Gli esperti sostengono ormai da tempo che i social network stiano diventando sempre più simili alla televisione: caratterizzati dalla fruizione passiva di contenuti prodotti da creator professionisti e aspiranti tali, e in cui l’interazione e la comunicazione passano in secondo piano. L’evoluzione successiva sembra invece essere l’inglobamento dei social stessi – in una versione modificata – all’interno della televisione.

D’altra parte, gli stessi creator più noti e importanti sono ormai indistinguibili da conduttori di talk show – a cui i video podcast assomigliano sempre di più – e creano prodotti talmente professionali che la loro collocazione ideale diventa proprio la televisione, lasciando ai social e agli smartphone soltanto le briciole (o meglio, le pillole dei format più lunghi).

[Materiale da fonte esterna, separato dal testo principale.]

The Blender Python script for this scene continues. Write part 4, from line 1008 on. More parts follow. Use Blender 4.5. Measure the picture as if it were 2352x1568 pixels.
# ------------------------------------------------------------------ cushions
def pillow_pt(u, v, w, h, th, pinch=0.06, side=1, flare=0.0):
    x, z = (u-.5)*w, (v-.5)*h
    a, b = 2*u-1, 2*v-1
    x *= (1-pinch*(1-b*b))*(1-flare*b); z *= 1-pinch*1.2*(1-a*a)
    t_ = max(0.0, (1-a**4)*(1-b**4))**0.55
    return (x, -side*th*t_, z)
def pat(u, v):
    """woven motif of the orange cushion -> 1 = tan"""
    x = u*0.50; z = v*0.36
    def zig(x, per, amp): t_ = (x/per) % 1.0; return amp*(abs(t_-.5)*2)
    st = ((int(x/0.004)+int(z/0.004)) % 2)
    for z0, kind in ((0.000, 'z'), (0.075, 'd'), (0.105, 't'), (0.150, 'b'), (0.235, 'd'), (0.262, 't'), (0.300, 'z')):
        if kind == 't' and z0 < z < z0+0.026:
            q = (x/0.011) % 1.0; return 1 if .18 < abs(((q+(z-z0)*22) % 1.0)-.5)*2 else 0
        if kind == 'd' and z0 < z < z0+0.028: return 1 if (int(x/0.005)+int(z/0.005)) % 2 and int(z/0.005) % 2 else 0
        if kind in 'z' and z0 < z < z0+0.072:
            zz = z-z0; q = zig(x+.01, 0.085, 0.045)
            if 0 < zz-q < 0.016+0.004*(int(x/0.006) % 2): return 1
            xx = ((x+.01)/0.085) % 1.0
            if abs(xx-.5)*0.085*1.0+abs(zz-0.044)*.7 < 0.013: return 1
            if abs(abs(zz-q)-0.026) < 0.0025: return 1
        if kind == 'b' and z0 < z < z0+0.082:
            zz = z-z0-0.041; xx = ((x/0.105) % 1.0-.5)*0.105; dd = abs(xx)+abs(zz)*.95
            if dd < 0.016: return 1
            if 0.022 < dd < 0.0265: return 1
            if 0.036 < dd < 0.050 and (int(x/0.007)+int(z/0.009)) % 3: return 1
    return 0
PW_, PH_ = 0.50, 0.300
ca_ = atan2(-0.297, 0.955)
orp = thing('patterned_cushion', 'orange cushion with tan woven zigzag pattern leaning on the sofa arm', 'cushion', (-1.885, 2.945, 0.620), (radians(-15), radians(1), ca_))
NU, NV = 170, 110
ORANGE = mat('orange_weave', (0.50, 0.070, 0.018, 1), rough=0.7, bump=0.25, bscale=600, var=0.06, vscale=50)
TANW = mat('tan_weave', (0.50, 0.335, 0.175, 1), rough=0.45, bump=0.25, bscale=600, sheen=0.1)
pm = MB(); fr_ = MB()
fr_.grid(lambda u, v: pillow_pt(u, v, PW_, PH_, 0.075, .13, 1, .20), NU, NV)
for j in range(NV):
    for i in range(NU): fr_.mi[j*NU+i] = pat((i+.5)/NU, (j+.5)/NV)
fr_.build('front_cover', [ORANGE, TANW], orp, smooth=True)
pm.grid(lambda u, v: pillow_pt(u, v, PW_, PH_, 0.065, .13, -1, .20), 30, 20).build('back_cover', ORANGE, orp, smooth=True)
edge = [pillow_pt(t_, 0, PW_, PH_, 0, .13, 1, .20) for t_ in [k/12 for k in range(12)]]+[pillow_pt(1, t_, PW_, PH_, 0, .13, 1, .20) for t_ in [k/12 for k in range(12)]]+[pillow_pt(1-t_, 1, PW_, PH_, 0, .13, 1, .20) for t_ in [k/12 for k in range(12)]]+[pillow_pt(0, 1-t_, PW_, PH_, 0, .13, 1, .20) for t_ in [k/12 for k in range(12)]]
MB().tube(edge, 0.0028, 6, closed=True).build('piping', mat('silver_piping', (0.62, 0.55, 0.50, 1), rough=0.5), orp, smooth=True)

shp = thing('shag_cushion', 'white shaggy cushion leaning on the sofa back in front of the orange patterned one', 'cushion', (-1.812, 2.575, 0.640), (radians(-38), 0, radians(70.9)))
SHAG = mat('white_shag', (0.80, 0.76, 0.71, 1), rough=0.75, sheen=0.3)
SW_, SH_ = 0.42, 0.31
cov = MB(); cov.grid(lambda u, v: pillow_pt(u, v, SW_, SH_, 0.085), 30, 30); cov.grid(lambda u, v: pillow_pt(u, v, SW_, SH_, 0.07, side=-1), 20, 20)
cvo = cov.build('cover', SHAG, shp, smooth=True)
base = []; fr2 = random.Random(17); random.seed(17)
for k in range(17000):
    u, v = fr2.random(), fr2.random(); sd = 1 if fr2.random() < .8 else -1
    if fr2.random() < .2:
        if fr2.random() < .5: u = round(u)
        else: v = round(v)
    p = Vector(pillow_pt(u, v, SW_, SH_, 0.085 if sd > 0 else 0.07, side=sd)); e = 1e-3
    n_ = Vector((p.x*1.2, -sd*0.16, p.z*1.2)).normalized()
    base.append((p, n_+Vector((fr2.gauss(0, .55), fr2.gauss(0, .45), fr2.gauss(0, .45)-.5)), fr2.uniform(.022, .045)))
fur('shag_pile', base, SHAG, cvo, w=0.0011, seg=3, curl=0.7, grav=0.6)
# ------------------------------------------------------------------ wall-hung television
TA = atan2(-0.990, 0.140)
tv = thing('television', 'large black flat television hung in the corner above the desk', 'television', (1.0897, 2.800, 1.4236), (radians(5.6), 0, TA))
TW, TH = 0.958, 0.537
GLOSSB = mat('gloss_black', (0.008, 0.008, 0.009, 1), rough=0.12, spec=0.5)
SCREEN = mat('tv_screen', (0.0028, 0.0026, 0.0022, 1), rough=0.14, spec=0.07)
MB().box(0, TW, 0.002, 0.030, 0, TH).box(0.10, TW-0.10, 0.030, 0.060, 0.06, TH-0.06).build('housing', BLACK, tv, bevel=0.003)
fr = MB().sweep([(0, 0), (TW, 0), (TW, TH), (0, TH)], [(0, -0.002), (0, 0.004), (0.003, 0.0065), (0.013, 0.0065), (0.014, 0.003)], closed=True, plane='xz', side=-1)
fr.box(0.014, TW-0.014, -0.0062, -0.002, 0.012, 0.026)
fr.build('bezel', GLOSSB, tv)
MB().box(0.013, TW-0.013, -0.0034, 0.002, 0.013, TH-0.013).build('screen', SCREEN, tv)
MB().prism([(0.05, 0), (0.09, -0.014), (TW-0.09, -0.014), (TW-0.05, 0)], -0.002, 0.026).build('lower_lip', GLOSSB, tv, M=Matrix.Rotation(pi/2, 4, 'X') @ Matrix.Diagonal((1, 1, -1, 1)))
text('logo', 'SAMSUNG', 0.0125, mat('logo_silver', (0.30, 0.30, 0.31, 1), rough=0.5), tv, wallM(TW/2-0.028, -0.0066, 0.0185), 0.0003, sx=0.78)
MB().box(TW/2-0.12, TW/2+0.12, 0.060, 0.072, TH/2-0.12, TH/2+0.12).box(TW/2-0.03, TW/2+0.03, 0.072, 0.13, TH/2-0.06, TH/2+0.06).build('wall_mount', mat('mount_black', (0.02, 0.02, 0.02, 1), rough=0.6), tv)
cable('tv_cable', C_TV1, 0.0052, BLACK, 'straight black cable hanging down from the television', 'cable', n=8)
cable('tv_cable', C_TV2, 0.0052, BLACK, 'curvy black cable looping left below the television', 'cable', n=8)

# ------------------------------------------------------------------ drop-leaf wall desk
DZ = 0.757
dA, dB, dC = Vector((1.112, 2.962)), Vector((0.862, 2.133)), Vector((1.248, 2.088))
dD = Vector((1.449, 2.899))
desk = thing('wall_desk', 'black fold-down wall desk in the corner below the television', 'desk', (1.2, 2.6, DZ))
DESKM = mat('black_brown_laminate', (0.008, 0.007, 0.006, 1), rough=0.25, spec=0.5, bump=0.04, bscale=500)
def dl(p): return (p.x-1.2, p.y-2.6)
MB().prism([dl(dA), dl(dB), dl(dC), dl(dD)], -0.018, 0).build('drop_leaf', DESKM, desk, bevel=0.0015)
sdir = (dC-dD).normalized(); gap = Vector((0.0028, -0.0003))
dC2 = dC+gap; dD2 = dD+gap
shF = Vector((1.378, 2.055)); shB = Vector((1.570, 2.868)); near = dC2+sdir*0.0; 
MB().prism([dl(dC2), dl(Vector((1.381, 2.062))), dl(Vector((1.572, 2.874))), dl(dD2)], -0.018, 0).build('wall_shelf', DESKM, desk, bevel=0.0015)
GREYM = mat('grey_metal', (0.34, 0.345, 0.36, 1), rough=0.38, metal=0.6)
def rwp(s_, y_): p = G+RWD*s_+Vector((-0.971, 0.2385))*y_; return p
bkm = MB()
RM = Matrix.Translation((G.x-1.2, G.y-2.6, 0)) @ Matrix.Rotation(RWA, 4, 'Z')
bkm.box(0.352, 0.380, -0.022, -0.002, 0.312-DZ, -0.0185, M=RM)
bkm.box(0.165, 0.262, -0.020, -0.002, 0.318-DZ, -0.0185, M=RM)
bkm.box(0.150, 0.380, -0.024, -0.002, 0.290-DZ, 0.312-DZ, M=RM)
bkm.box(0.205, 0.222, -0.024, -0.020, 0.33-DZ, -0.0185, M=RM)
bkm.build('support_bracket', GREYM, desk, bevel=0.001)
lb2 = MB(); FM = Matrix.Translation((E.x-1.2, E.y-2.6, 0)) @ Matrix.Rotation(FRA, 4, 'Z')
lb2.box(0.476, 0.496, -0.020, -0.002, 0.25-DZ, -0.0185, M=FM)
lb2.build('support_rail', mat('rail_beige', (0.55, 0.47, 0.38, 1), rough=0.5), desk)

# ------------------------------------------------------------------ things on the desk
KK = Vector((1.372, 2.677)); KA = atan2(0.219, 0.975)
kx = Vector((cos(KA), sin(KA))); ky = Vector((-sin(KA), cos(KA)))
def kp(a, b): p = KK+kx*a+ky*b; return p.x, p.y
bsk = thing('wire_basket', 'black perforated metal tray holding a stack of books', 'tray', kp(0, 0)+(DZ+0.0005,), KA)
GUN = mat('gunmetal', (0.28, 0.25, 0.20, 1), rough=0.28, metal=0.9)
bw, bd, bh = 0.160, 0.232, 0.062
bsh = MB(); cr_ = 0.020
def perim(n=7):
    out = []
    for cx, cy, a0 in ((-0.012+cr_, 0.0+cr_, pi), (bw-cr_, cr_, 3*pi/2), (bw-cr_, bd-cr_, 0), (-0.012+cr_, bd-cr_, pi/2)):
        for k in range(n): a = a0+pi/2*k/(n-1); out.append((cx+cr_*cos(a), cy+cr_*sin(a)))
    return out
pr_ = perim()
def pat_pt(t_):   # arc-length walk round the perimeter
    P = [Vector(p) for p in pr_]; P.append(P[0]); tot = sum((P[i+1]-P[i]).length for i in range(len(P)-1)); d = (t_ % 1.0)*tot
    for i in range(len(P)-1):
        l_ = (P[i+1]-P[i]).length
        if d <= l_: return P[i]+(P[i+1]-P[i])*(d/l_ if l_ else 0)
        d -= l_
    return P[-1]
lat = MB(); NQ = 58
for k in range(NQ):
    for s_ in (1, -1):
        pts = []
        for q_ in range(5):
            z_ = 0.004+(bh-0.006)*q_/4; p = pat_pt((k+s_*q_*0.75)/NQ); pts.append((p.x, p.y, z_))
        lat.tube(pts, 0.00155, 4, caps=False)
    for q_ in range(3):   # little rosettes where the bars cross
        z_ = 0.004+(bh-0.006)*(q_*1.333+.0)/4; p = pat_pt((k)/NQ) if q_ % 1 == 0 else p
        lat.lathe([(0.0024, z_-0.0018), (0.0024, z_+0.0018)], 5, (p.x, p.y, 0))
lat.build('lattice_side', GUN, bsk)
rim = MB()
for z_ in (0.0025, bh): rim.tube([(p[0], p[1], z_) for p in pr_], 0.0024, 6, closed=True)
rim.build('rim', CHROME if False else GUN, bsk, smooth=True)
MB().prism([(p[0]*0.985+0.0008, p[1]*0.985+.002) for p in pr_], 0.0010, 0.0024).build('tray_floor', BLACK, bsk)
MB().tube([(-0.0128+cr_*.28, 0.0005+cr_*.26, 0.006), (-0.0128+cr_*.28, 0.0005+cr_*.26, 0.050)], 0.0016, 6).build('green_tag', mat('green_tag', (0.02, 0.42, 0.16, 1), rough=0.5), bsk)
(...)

Tutto cambia perché nulla cambi: i creator nati sui social network pensati per gli smartphone stanno diventando i nuovi conduttori, che trasmettono su piattaforme che considerano la smart tv il dispositivo più importante da conquistare. Tra un paio d’anni, la televisione compirà un secolo. E lo festeggerà dimostrando di aver mantenuto tutta la sua centralità.